Символы не отделены от реальности, но включены в реальность и изменяют реальность. Отличный пример – деньги. Деньги ведь сверхматериальны. Однако деньги ведь не вещь, не совсем вещь. Деньги — символ, но конвертируемый в вещи. И кажется, ничто так не изменило мир человека, как деньги-символ. Предельный пример — биткоин. Биткоин уже совсем не вещь, но многомерный мир вещей проецируется в одномерный мир виртуальных денег. У всего есть своя стоимость. Грань между вещами и символами оказывается стерта.
***
Маркс, говоря о том, что до сих пор философы объясняли мир, задача же состоит в том, чтобы его изменить, ошибался принципиально. Объясняя мир, философы его изменяли. А математики и физики, объясняя мир, изменили его до неузнаваемости, и в самом тесном значении слова: теперь мир стал совсем непонятен.
***
Пятигорский и Мамардашвили заметили и следующее, культурологи и антропологи, пытаются отделить сущность мировых религий, их положительное содержание от ритуального, символического оформления. Велик, например, соблазн свести суть авраамических религий к Десяти Заповедям, объявив ритуал вторичным, и более того, скрывающим суть подлинной веры. Показательна в этом плане судьба христианства, восставшего против традиции и развившего за две тысячи лет ритуал, культ похлеще фарисейского. Отодрать символы, ритуал от сущностного наполнения религий оказывается невозможным в той же мере, в какой пространство-время общей теории относительности неотделимо от своего тензорного оформления, и в той же мере, в которой реальный электрон неотделим от математического аппарата квантовой механики.
***
В моей домашней библиотеке зачитанная до белесости книга Пятигорского и Мамардашвили «Символ и Сознание» содержит посвящение. Экземпляр посвящен физику Александру Воронелю.
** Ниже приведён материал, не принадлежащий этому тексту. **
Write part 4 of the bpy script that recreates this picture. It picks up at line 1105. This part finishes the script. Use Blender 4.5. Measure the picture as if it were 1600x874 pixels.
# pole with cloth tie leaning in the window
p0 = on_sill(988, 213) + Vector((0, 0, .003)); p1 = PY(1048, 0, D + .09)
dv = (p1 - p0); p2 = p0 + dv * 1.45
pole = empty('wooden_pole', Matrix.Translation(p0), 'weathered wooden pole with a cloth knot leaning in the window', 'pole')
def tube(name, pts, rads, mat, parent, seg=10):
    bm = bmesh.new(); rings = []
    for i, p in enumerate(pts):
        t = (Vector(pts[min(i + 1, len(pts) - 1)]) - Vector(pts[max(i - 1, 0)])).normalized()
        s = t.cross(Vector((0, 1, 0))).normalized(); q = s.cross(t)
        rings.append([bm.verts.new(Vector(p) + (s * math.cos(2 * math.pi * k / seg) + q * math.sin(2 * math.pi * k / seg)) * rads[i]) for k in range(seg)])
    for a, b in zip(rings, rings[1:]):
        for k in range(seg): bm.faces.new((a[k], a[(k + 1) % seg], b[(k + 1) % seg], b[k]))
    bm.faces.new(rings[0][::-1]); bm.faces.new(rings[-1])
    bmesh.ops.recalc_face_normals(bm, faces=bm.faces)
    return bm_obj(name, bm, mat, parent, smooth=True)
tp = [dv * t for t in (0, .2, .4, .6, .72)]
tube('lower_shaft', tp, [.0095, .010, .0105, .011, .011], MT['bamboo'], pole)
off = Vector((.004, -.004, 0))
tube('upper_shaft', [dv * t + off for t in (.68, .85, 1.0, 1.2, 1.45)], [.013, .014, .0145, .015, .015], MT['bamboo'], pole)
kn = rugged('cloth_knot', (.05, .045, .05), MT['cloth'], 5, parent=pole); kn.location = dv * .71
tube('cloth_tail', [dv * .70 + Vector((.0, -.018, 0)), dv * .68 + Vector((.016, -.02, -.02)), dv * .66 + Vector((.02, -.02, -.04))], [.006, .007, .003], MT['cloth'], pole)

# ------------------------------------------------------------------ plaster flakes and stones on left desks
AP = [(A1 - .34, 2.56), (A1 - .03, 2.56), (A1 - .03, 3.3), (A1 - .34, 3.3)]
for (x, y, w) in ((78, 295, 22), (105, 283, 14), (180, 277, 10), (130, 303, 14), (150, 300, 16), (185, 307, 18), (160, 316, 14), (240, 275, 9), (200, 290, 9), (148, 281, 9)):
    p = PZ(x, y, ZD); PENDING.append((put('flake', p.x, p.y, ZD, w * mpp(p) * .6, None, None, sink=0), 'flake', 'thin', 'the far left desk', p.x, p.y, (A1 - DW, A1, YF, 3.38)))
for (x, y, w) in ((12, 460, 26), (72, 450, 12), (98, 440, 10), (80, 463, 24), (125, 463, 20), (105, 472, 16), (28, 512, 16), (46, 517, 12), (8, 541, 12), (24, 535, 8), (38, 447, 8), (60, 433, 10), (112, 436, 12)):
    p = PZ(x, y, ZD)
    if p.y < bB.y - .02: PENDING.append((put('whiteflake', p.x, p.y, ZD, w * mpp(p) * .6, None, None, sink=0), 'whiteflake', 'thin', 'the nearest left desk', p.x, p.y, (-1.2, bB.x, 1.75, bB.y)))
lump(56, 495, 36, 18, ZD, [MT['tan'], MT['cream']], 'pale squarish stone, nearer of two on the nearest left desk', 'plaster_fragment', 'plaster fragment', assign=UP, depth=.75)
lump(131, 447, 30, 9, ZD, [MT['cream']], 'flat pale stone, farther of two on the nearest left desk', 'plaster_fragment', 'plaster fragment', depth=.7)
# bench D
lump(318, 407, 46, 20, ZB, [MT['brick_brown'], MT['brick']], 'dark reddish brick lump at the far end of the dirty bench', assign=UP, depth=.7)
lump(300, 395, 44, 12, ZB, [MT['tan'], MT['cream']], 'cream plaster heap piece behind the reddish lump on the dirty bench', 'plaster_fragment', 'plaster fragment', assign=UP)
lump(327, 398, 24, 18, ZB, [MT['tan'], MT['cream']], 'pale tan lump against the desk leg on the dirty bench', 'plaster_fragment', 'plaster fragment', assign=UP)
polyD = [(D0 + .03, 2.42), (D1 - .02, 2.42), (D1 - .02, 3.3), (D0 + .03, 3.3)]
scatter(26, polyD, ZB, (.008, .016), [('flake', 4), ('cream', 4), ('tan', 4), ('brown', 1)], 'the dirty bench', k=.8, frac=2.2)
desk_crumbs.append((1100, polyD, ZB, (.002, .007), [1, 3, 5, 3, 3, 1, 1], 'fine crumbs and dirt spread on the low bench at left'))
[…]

Вполне мистически под одной обложкой сошлись свободнейшие умы конца ХХ столетия: философы и физик. Символично, не только это, но и тот факт, что эту книгу едва ли одолела дюжина читателей. Всех победил смартфон.
***
Б-г каббалистов и Ньютона, מקום, место мира — предельный символ отделенности от мира, вмещающий мир. Его запрещается изображать и именовать, подменяя вторичным символом, символом символа. Рав Штейнзальц говорит: раввин спрашивает, если есть Б-г, как возможен мир? Философ озабочен иным: если есть мир, как возможен Б-г? На самом деле, их невозможно разделить, подобно тому, как символ неотделим от реальности.